Your Instagram content should feel different from your email content – different formats work better on different platforms. But the underlying message, brand personality, and value propositions should be rock solid consistent.
Set up cross-channel attribution.
You need to understand which touchpoints are actually driving conversions. Was it the Instagram ad, the email campaign, the Google search, or the combination of all three?
Test and optimise relentlessly.
True omnichannel is never “finished.” Customer behaviour changes, new platforms emerge, technology evolves. You need systems in place to continuously test and improve.
One final tip – and this is crucial – train your entire team on the omnichannel approach. Your customer service team needs to understand your social media strategy. Your social media manager needs to know what email campaigns are running. Your email marketing specialist needs to understand your ad targeting.
Everyone needs to be singing from the same song sheet.
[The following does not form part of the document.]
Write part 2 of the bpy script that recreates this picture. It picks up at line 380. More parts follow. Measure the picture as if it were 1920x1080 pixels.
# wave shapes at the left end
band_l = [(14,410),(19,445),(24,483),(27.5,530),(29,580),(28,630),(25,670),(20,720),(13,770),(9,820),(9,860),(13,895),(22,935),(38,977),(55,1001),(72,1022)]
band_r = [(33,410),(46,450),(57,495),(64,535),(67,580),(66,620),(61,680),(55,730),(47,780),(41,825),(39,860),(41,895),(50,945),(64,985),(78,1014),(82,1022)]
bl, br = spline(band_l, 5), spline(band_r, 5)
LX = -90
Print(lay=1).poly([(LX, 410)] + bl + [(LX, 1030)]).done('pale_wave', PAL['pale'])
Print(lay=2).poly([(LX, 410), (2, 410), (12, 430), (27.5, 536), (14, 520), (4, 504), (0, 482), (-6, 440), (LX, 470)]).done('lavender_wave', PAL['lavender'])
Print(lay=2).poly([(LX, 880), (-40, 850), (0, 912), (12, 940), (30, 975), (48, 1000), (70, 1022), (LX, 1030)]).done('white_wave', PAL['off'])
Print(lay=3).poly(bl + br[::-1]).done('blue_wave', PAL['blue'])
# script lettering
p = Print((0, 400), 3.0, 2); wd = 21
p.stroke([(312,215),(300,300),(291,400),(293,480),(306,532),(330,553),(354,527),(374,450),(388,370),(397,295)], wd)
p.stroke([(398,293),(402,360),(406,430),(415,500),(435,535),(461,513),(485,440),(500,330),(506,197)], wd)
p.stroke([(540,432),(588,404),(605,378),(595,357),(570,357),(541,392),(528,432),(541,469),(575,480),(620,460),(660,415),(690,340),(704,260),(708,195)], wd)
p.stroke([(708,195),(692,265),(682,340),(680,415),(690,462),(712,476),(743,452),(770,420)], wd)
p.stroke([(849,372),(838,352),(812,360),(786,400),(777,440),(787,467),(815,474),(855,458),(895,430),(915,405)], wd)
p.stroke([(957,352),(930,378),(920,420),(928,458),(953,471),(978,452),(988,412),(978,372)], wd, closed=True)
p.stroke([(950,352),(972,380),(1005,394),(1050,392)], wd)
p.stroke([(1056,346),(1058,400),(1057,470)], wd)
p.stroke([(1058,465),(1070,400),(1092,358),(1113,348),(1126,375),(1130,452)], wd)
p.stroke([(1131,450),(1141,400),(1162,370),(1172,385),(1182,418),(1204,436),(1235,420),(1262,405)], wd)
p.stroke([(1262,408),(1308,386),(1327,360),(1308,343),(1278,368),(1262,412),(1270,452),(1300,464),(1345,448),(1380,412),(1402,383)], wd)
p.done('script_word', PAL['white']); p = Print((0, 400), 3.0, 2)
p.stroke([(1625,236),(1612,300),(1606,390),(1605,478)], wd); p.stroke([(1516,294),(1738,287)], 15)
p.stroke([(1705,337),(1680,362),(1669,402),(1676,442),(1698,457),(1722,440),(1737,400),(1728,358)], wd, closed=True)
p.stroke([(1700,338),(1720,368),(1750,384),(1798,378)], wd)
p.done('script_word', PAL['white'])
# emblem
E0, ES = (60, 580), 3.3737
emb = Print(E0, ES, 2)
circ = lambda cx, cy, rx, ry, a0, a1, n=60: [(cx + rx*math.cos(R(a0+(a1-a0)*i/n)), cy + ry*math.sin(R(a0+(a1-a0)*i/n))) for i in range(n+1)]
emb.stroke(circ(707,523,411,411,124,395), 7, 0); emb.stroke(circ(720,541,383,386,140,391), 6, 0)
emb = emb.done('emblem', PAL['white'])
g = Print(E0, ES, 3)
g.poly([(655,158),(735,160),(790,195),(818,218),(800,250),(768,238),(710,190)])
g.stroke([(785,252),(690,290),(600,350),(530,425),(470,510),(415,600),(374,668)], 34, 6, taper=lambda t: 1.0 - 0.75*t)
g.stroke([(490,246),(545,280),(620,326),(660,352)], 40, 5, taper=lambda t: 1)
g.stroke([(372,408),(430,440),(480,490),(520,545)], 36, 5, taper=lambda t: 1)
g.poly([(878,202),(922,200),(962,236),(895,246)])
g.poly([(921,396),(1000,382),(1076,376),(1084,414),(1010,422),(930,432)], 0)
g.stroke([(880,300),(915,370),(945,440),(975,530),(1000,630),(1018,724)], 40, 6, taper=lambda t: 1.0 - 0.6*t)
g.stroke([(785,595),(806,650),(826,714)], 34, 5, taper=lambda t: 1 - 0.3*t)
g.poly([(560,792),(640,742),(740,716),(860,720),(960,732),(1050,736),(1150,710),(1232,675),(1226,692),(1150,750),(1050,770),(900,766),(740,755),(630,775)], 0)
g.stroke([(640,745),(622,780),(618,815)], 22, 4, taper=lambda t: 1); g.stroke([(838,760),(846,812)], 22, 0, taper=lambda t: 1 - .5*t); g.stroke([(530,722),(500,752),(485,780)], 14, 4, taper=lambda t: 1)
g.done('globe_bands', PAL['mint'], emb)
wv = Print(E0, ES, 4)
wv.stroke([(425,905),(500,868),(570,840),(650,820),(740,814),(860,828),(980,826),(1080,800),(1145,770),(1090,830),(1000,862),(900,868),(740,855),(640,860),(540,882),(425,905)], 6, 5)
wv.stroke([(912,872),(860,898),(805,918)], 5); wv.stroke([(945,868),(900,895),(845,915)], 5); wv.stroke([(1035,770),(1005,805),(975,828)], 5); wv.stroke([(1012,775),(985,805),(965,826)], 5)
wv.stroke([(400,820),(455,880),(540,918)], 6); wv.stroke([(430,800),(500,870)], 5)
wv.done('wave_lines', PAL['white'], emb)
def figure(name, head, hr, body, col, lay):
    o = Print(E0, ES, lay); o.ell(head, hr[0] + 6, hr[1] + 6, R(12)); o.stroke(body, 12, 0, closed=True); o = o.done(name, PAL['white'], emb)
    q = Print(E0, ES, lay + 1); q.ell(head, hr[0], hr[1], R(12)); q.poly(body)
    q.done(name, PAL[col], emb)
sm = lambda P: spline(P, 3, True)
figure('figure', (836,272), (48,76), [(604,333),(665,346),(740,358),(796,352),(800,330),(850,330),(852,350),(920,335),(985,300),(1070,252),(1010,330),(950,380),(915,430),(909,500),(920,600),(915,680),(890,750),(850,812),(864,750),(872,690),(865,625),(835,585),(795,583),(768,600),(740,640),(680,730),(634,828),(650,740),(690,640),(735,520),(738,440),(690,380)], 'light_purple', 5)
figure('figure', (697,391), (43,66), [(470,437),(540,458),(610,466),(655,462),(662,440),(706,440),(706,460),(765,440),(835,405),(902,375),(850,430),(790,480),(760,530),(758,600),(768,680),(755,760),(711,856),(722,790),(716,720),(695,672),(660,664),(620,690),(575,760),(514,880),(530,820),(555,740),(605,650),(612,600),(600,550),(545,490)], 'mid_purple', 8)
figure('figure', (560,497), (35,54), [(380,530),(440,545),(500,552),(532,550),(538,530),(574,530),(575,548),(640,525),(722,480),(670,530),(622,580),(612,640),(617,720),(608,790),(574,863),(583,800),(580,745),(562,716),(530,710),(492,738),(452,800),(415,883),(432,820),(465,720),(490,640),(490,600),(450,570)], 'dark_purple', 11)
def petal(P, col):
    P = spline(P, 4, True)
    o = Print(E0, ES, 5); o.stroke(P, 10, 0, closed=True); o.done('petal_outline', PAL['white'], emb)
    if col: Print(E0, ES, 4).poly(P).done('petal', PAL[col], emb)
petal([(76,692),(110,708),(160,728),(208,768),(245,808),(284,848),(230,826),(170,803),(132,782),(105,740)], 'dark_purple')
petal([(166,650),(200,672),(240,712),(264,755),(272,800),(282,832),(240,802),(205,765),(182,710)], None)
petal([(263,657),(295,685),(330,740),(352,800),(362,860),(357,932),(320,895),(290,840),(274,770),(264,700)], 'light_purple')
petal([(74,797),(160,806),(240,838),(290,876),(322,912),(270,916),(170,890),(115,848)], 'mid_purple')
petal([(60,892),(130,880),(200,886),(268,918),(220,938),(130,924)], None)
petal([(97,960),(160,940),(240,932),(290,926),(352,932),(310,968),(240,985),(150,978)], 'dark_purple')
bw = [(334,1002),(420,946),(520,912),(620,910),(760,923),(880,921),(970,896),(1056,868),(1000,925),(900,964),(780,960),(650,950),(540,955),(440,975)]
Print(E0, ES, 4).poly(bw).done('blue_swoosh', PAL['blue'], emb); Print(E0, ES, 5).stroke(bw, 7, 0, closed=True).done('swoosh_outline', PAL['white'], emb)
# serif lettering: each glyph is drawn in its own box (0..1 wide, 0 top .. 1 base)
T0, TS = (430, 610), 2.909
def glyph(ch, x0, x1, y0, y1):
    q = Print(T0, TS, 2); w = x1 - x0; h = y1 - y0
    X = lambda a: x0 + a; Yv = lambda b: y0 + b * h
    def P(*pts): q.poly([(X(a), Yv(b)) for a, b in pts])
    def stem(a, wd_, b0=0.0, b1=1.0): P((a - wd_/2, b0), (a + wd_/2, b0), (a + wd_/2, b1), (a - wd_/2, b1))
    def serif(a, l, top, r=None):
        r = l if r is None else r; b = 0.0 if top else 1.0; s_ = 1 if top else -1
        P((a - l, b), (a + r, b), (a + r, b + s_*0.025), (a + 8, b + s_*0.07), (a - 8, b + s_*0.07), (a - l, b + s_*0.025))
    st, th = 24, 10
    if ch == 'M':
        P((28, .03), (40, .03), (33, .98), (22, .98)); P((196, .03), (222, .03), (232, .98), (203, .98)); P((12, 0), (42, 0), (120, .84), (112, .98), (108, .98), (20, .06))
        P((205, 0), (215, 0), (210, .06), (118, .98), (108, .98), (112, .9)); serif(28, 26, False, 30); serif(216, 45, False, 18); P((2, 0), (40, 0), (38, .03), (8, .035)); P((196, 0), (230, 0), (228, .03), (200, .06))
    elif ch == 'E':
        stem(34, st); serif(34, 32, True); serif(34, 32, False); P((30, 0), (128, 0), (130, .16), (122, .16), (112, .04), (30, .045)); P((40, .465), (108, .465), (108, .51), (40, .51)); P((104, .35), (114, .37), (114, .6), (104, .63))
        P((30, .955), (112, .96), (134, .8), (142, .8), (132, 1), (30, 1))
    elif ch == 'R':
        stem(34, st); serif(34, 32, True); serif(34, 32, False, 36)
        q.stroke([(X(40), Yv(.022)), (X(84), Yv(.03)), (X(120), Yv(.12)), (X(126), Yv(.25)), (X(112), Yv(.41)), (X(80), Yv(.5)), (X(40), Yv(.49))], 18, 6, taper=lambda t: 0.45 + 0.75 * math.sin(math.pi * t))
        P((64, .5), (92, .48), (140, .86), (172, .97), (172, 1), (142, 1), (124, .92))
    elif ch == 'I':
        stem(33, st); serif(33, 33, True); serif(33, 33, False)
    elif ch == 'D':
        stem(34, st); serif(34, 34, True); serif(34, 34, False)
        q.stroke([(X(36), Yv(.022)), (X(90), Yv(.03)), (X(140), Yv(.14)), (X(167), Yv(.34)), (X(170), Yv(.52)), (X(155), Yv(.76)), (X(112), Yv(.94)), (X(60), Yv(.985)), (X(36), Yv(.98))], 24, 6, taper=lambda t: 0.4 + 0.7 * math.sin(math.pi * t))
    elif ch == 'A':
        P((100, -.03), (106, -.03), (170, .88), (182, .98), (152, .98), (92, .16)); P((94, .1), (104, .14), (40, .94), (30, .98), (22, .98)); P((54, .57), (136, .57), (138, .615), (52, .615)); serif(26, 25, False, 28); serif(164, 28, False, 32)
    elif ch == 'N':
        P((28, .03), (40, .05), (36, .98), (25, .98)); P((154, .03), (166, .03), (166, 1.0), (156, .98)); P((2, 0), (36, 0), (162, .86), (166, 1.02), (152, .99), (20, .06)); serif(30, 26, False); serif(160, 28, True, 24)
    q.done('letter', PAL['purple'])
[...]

Accelerate Your Ecommerce Sales Growth With An Omnichannel Marketing Strategy
Here’s the bottom line: true omnichannel marketing isn’t a nice-to-have anymore – it’s survival.
Your customers are already living omnichannel lives. They’re discovering brands on TikTok, researching on Google, comparing on Instagram, purchasing on websites, sharing experiences across social platforms. If your brand experience isn’t seamlessly connected across all these touchpoints, you’re creating friction. And friction kills conversions.
The brands that master true omnichannel – engaging storytelling with personality instead of practical information, consistent experience, orchestrated journeys, real-time responsiveness – they’re the ones that’ll thrive in this great eCommerce realignment.
The rest? They’ll become footnotes in someone else’s success story.
Before you go, I want to leave you with this thought: your customers don’t care about your internal systems, your platform limitations, or your budget constraints. They care about how your brand makes them feel and how easy you make their journey.
Make it seamless, make it personal, make it valuable. That’s a true omnichannel marketing strategy.